-- EXTRACTED MATERIAL --

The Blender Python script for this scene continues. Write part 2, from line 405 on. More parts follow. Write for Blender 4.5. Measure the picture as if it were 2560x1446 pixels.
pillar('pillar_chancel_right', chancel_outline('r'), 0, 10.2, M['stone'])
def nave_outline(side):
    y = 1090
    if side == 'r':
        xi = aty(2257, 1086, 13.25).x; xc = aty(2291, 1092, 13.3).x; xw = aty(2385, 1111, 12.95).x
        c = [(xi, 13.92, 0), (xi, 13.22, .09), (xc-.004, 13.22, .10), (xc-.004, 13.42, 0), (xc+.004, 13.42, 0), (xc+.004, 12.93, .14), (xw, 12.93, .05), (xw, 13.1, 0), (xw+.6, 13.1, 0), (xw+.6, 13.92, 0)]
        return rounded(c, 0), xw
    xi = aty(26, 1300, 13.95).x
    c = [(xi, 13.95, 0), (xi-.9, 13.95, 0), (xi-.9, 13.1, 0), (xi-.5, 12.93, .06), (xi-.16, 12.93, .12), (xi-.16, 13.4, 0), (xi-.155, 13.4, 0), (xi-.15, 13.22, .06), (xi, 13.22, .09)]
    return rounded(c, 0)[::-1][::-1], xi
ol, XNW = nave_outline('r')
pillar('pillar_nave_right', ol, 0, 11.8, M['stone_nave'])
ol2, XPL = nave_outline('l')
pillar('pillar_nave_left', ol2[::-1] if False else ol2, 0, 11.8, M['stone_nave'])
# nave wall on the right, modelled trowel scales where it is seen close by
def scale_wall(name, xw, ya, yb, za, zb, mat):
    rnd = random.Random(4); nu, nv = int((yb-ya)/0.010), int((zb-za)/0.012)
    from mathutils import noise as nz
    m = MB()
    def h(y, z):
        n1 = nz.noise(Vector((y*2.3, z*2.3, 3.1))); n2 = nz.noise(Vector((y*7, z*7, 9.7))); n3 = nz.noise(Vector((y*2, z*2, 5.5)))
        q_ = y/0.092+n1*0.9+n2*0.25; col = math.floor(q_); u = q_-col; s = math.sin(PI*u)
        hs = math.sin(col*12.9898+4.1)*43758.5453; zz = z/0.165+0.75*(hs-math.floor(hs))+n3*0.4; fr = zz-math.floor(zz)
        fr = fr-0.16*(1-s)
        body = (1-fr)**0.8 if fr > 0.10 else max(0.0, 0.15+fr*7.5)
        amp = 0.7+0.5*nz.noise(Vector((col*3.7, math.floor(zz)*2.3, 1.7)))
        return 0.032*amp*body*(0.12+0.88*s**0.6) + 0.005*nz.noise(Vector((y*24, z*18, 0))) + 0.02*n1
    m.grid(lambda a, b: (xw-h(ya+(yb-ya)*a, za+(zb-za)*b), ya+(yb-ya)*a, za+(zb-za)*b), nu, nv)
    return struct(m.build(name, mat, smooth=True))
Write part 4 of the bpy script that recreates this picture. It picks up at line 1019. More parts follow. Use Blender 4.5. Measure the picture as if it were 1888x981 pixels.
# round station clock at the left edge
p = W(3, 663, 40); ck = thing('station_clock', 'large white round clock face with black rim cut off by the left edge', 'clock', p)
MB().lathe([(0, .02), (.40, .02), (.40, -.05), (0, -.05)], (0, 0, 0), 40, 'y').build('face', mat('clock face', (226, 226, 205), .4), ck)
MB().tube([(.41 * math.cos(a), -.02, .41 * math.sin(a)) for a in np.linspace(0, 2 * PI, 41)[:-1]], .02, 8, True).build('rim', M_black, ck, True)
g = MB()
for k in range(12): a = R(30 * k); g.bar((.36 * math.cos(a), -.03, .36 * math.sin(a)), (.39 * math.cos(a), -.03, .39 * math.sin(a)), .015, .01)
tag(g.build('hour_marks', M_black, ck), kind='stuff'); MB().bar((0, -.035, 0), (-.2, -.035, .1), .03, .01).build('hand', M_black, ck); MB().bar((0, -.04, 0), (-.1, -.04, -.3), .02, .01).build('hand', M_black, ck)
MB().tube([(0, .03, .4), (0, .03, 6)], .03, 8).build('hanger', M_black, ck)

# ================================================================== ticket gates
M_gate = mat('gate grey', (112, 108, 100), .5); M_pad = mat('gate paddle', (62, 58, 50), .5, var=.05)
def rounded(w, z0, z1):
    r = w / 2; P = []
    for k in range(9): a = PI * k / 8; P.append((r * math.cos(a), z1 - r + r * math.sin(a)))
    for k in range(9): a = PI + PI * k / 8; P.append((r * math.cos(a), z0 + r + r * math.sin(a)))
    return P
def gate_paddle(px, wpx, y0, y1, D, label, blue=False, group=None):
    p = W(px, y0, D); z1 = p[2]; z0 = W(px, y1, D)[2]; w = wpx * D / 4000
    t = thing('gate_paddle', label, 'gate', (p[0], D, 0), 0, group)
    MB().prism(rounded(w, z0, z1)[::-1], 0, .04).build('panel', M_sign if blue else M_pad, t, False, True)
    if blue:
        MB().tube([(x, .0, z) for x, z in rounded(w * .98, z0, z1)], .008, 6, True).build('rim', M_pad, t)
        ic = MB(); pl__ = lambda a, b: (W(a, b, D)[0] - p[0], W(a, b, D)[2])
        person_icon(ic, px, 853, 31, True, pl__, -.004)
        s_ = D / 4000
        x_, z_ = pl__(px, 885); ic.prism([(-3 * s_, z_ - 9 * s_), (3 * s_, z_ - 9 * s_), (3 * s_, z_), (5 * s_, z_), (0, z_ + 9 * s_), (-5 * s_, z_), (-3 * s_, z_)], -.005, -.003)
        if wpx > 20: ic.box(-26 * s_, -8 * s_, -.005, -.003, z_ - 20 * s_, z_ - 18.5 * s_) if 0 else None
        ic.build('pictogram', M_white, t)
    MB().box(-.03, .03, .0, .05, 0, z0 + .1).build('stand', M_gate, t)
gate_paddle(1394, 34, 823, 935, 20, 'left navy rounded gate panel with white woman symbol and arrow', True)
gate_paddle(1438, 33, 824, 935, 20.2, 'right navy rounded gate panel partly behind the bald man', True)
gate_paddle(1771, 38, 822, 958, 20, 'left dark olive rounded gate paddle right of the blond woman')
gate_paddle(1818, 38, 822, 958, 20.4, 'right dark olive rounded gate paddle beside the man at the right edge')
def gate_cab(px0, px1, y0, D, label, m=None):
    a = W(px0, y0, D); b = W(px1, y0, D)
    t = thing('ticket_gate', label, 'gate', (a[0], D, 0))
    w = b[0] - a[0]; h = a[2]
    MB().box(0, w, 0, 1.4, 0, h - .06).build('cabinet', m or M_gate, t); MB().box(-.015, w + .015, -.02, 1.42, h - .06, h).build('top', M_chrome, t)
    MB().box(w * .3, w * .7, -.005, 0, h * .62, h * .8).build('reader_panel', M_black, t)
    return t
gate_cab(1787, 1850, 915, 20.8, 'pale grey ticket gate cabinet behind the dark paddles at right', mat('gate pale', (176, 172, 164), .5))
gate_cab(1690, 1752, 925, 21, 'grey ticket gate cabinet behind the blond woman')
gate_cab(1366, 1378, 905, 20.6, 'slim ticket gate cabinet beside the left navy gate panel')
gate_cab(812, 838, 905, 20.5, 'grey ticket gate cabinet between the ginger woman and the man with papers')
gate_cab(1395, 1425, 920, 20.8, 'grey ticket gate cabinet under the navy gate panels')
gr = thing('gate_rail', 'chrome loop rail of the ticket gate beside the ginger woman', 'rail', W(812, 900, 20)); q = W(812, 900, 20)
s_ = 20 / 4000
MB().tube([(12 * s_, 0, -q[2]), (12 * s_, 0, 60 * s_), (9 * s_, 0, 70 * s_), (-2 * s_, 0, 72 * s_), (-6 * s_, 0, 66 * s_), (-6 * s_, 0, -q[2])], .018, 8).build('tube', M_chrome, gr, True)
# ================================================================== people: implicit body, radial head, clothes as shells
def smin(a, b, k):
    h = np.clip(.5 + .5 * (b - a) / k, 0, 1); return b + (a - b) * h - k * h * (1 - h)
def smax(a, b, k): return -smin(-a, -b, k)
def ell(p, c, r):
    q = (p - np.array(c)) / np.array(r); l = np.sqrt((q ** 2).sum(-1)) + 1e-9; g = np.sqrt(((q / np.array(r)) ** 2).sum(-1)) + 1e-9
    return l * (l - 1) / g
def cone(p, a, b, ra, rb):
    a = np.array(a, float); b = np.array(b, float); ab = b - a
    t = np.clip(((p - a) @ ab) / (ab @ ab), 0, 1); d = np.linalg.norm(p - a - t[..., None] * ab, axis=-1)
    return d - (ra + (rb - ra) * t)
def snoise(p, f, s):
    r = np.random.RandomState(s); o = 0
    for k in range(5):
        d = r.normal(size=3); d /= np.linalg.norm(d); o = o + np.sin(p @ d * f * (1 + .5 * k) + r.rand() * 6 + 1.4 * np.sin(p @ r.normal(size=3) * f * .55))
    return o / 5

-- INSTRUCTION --
In the records above, find each line holding "from" and copy it.

-- ANSWER FOR THE TASK --
The Blender Python script for this scene continues. Write part 2, from line 405 on. More parts follow. Write for Blender 4.5. Measure the picture as if it were 2560x1446 pixels.
    from mathutils import noise as nz